Passé ces deux morceaux d'anthologie, nous voici arrivé au très populaire "Down From the Sky" THE single de Trivium, probablement le titre de plus apprécié des fans lors des concerts du groupe. Cette fois la structure du morceau est beaucoup plus basique, et les innovations sont moins présentes... Mais qui à dit que c'était un défaut? Le manque d'innovation est très largement compensé par une grande efficacité, un refrain mélodique à souhait, un pont agressif mais racoleur (Ce jouissif "ANNIHILATE"!!)... Là encore Trivium fait plaisir à son audience, et ne commet pas le moindre faux-pas.

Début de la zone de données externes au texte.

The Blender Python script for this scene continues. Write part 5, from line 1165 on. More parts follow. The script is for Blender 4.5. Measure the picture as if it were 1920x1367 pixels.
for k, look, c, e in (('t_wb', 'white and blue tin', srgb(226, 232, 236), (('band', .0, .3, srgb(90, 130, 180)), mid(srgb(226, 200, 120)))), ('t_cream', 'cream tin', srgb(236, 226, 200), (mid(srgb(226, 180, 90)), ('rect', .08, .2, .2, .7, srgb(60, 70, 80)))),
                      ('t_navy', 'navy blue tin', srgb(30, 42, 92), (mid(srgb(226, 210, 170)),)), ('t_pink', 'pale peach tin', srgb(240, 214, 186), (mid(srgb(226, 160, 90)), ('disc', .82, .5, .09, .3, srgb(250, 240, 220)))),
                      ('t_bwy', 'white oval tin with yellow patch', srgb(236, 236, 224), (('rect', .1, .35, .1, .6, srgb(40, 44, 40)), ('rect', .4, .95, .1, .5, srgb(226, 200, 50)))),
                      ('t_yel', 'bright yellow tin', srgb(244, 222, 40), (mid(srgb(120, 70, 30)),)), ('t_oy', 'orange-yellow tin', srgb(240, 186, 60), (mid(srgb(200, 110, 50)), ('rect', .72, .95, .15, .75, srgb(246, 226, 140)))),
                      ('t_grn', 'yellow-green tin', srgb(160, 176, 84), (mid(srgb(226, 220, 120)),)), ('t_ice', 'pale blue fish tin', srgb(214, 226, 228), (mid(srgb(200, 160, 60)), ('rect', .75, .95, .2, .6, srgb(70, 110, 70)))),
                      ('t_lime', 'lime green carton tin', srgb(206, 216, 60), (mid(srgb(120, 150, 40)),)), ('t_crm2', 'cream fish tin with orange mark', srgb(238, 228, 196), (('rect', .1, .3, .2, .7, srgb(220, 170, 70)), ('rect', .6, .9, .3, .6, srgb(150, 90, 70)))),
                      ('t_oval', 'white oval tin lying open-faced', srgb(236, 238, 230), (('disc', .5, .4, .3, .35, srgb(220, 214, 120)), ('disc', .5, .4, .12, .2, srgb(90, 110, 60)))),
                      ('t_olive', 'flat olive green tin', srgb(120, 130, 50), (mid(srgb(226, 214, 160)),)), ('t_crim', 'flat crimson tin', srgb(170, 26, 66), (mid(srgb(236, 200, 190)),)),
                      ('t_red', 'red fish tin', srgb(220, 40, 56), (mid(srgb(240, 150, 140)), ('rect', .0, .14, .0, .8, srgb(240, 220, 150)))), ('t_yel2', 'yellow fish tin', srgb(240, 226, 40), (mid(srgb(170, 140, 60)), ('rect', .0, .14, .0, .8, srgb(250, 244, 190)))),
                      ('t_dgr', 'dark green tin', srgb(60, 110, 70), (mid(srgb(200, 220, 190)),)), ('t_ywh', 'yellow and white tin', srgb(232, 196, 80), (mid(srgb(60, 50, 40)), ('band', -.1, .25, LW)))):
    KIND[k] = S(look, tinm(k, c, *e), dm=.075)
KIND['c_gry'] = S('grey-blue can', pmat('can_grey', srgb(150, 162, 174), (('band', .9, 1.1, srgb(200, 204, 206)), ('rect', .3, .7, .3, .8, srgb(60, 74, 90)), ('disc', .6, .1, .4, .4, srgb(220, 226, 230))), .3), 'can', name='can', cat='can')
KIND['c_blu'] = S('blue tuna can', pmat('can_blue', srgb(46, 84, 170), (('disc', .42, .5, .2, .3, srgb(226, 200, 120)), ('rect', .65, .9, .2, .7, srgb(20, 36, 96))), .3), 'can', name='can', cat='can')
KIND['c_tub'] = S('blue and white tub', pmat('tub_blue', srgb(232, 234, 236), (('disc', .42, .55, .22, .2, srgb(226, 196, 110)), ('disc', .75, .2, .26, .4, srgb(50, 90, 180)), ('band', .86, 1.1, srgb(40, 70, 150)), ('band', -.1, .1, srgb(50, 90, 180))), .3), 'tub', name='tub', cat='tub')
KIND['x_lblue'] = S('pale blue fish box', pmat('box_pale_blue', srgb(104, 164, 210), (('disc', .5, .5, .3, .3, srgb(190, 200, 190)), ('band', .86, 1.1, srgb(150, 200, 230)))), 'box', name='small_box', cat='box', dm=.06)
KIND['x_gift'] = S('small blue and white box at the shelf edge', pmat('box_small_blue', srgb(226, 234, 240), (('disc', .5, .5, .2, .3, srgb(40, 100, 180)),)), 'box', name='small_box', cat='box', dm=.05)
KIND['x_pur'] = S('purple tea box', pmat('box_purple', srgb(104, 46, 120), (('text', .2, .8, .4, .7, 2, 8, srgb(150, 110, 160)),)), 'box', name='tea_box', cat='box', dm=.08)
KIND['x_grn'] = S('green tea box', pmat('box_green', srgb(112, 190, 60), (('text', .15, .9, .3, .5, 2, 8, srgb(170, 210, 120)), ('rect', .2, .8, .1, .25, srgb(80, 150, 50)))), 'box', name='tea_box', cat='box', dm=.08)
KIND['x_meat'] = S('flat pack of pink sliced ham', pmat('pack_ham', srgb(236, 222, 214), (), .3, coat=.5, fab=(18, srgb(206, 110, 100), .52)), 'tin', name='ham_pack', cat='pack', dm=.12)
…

La suite nous emmène vers deux autres singles tirés de l'album "Into the Mouth of Hell We March" et surtout "Throes of Perdition". Commençons par le premier nommé, qui est une sorte de "sous-Down from the Sky", dont les avis sont très partagés. Certains trouvent le morceaux complétement niais, d'autres diablement efficace. Ce qui résume finalement assez bien l'album mais nous y reviendrons. Parlons plutôt de "Throes of Perdition", un autre grand titre de Trivium, probablement une de leur meilleures compositions... Le thème est assez analogue à "Hallowed Be Thy Name" d'Iron Maiden (il y a pire comme référence!) mais l'angle sous lequel il est abordé est différent. Toutefois, d'un point de vue musical, ce morceau nous fait passer un très bon moment. Amateurs de puissance et de mélodie fougueuse, ce morceau est pour vous, il ne s'arrête et ne s'essouffle jamais... A écouter sans modération!

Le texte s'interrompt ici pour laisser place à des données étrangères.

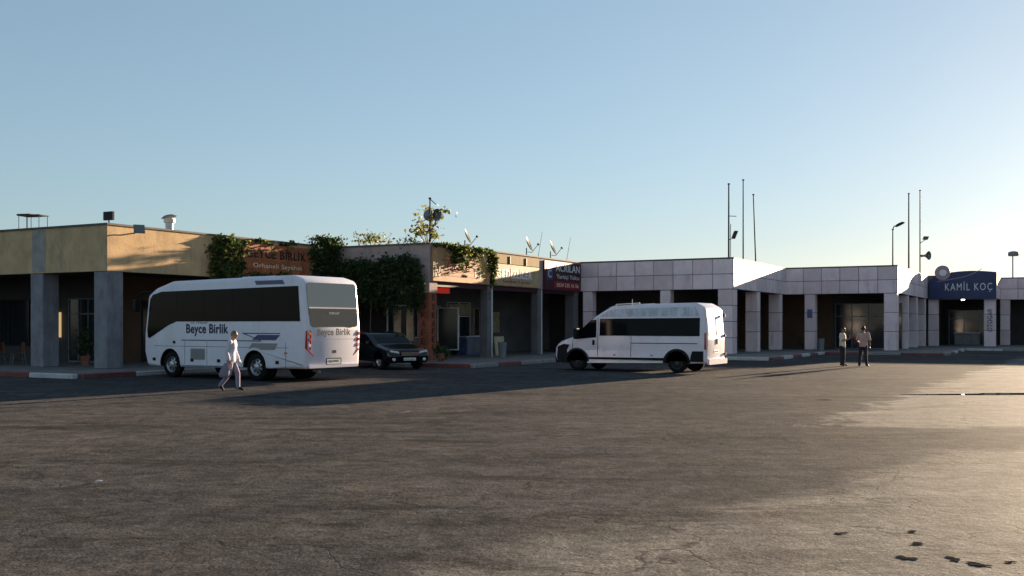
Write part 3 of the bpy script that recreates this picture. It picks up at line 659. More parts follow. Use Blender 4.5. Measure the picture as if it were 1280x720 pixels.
# --- minibus
yaw = R(30.5); VW = 2.05; RLv = Vector((6.96, 36.5)); rear = Vector((math.cos(yaw), -math.sin(yaw))); far = Vector((math.sin(yaw), math.cos(yaw))); VL = 6.16
cpos = RLv - rear*VL/2 + far*VW/2
van = thing('minibus', 'dusty white high-roof minibus with black window band and sunlit rear doors', 'minibus', (cpos.x, cpos.y, 0), math.pi-yaw)
vp = round_poly([(-3.04,.36,.08),(2.95,.28,.12),(3.08,.55,.15),(3.06,.92,.18),(2.72,1.16,.22),(2.28,1.30,.10),(1.42,2.05,.30),(.72,2.46,.5),(-.6,2.52,.6),(-2.62,2.55,.25),(-2.97,2.36,.22),(-3.06,1.2,.4)], 6)
VA = (2.12, -1.92); TV = .055; body = sweep(with_arches(vp, 7, VA, .42, .36), VW, .11, TV, .6).build('body', ['van_paint', 'black_plastic'], van, smooth=32)
vy = lambda z: VW/2-TV*max(0, z-.6)
vx = lambda z: -3.04-(z-.36)*.02/.84 if z < 1.2 else -3.06+(z-1.2)*.09/1.16
for sgn in (1, -1):
    side_panel(van, 'side_window', [(-2.78,1.34),(1.18,1.34),(1.18,1.98),(-2.78,2.0)], vy, 'glass_dark', .010, sgn)
    for x in (-1.45, -.1): MB().box(x-.01, x+.01, sgn*(vy(1.68)+.005), sgn*(vy(1.68)+.006), 1.36, 1.96).build('window_seam', 'black_plastic', van)
    side_panel(van, 'roof_film', [(-2.78,2.06),(1.2,2.05),(.85,2.26),(.55,2.34),(-2.60,2.40)], vy, 'van_film', .006, sgn)
    cw = side_panel(van, 'door_window', [(1.32,1.28),(2.22,1.20),(2.28,1.26),(1.62,1.86),(1.5,1.93),(1.32,1.95)], vy, 'glass_dark', .010, sgn)
    side_panel(van, 'door_seam', [(1.24,.55),(1.262,.55),(1.262,2.0),(1.24,2.0)], vy, 'black_plastic', .002, sgn); side_panel(van, 'door_seam', [(-.125,.55),(-.105,.55),(-.105,1.33),(-.125,1.33)], vy, 'black_plastic', .002, sgn); side_panel(van, 'door_rail', [(-2.7,1.06),(-.12,1.06),(-.12,1.085),(-2.7,1.085)], vy, 'black_plastic', .012, sgn); side_panel(van, 'fuel_flap', rr(1.02,1.18,.72,.90,.03), vy, 'van_paint', .012, sgn); side_panel(van, 'side_marker', rr(-1.0,-.9,.60,.65,.015), vy, 'amber_lens', .012, sgn); side_panel(van, 'side_marker', rr(.5,.6,.60,.65,.015), vy, 'amber_lens', .012, sgn)
    side_panel(van, 'door_seam', [(2.30,.78),(2.315,.78),(2.315,1.2),(2.30,1.2)], vy, 'black_plastic', .002, sgn)
    side_panel(van, 'door_handle', rr(1.38,1.47,.98,1.18,.03), vy, 'black_plastic', .03, sgn)
    side_panel(van, 'body_crease', [(-2.8,.98),(1.2,.98),(1.2,1.0),(-2.8,1.0)], vy, 'van_paint', .010, sgn)
    side_panel(van, 'rub_strip', [(-1.42,.45),(1.62,.45),(1.62,.53),(-1.42,.54)], vy, 'black_plastic', .022, sgn)
    def flare(a, r1, r0): return [(a+r1*math.cos(t), .36+r1*math.sin(t)) for t in [math.pi*i/18 for i in range(19)]]+[(a+r0*math.cos(t), .36+r0*math.sin(t)) for t in [math.pi-math.pi*i/18 for i in range(19)]]
    side_panel(van, 'arch_flare', flare(VA[0], .51, .435), vy, 'black_plastic', .03, sgn); side_panel(van, 'arch_flare', flare(VA[1], .52, .435), vy, 'black_plastic', .03, sgn)
    side_panel(van, 'rear_cladding', [(-2.93,.42),(-2.44,.42),(-2.46,.62),(-2.52,.80),(-2.93,.80)], vy, 'black_plastic', .024, sgn)
    fb = MB().extrude([(2.52,.30),(2.90,.30),(2.97,.5),(2.95,.92),(2.70,1.02),(2.45,.99),(2.56,.78),(2.53,.55)], lambda x, z: (x, sgn*(vy(z)-.02), z), lambda x, z: (x, sgn*(vy(z)+.02), z)).build('bumper_side', 'black_plastic', van)
    wheel(van, VA[0], sgn*(VW/2-.14), .36, .22, sgn, 'rim_dark'); wheel(van, VA[1], sgn*(VW/2-.14), .36, .22, sgn, 'rim_dark')
    tl = MB().extrude(rr(-.07,.07,.86,1.46,.03), lambda y, z: (vx(z)+.12, sgn*(vy(z)-.055)+y*.6, z), lambda y, z: (vx(z)+.02, sgn*(vy(z)-.045)+y, z)).build('tail_light', 'red_lens', van, smooth=40)
    mr_ = MB(); mr_.box(1.98, 2.16, min(sgn*1.0, sgn*1.06), max(sgn*1.0, sgn*1.06), 1.28, 1.36); mr_.extrude(rr(-.12,.12,1.22,1.62,.05), lambda y, z: (2.0, sgn*1.16+y, z), lambda y, z: (2.16, sgn*1.16+y*.8, z)); mr_.build('mirror', 'black_plastic', van)
    rdw = end_panel(van, 'rear_window', rr(min(sgn*.08,sgn*.80),max(sgn*.08,sgn*.80),1.38,2.0,.05), vx, 'van_paint', -1, .008)
    end_panel(van, 'headlight', [(sgn*.62,.95),(sgn*.92,.98),(sgn*.90,1.14),(sgn*.70,1.06)][::sgn], lambda z: 3.04-(z-.92)*1.2, 'clear_lens', 1, .03)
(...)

Mais voilà, après, c'est le drame! Nous arrivons dans ce que j'aime appeler le "ventre mou" de l'album... Il faut croire que le capital inspiration du groupe était déjà bien trop entamé à l'issu de ces 5 premiers titres, et il faut avouer que la suite jusqu'au titre final nous laisse sur notre faim. Comptez un morceau dont on le croirait sorti des enregistrements de "The Crusade" (le chant gueulé en plus) avec "Insurrection", le reste est plutôt fade et sans trop d’intérêt. Bien sur, ces morceaux disposent de quelques moments intéressants, mais pas suffisants pour retenir l'attention. Manque de génie, d'idée, de fougue.

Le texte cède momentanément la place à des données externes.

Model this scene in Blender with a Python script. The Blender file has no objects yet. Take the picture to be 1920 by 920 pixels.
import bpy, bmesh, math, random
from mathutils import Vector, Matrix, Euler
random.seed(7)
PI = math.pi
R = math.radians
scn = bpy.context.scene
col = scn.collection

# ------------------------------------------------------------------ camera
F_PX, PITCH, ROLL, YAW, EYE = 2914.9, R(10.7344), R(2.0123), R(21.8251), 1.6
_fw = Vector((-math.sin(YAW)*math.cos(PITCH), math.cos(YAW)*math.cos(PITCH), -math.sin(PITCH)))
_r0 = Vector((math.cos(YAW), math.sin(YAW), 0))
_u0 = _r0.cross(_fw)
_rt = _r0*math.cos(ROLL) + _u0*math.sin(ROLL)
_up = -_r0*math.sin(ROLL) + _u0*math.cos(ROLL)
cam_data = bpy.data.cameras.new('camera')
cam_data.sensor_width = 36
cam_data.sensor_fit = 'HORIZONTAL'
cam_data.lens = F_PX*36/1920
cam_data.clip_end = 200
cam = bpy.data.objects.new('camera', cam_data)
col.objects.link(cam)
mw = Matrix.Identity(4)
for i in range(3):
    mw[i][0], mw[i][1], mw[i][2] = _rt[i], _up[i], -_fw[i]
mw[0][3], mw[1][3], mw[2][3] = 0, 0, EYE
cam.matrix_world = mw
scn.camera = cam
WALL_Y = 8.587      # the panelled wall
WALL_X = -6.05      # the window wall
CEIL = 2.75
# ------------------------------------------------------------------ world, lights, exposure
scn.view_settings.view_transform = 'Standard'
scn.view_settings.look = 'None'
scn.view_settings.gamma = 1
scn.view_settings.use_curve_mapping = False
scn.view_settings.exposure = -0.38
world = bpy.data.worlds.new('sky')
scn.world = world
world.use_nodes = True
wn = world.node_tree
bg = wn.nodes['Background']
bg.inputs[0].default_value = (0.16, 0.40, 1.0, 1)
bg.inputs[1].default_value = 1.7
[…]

Alors dans ces cas-là, pour que l'album ne pâtisse pas trop de ce manque de cohésion, il nous faut un titre sublime, qui arriverait en sauveur. Et heureusement il est là. Le titre qui donne son nom à l'album "Shogun" est un véritable chef d'oeuvre, qui démontre que l'inspiration de Trivium va bien au-delà que ce que nous propose bien des groupes à l'heure actuelle. Bien qu'il faut reconnaître que Trivium s'inspire des plus grands pour composer, ce qui est loin d'être un mal, il faut aussi avouer que ce groupe sait apposer sa patte et son empreinte pour satisfaire son auditoire. Et le groupe d'Orlando n'en est pas à son premier morceau "épique" ("Declaration" sur "Ascendancy", l'instrumentale "The Crusade" sur... "The Crusade"). Mais celui-ci est très certainement le plus abouti, et de loin. Les changements de rythme ne cessent de nous mettre en haleine, le refrain est d'une beauté à pleurer, et le solo de blues (!) au milieu de la chanson une vraie surprise enchanteresse. Le pont qui se termine par une GRANDE montée en puissance nous montre que nous assistons-là, à quelque chose de grand. En petit bonus, remarquons que le refrain reprend en fait la petite mélodie acoustique qui introduit "Kirisute Gomen" ce qui permet de boucler la boucle et de conclure l'album sur une note magistrale.
Précédemment, je disais que les avis sur "Into the Mouth of Hell We March" étaient très partagés, à l'image de l'album, et j'étais loin d'avoir tort! "Shogun" a suscité beaucoup d'attente chez la presse spécialisée et les fans, Trivium est considéré comme un groupe majeur de la scène metal moderne. Et ce "Shogun", peine à trouver une identité, et une certaine homogénéité. Le groupe à enregistré cet album sous une grosse pression, et l'enregistrement fut parfois pénible comme a pu le confier Matthew Heafy lors de ses interviews. Fallait-il faire un "Ascendancy 2?" Fallait-il se débarrasser du travail accompli sur "The Crusade"? Cette pénibilité aura d'ailleurs pour conséquence le remerciement du batteur Travis Smith. Pour en revenir à "Shogun", il serait, malgré le milieu plutôt faiblard de l'album, de passer à coté de celui-ci, ne serait-ce que pour son titre final, et de ses nombreux "classiques", qui jalonnent désormais les set-lists des concerts de Trivium. Et ce qu'il y a de bon avec ce groupe, c'est que, malgré les faux-pas du disque, on sait que c'est un groupe sur lequel il faut compter pour l'avenir, et leur prochain album "In Waves" ne fera que confirmer tout le bien qu'on pense d'eux. La route est encore longue, et "Shogun" est une étape qui mérite qu'on s'y arrête un moment!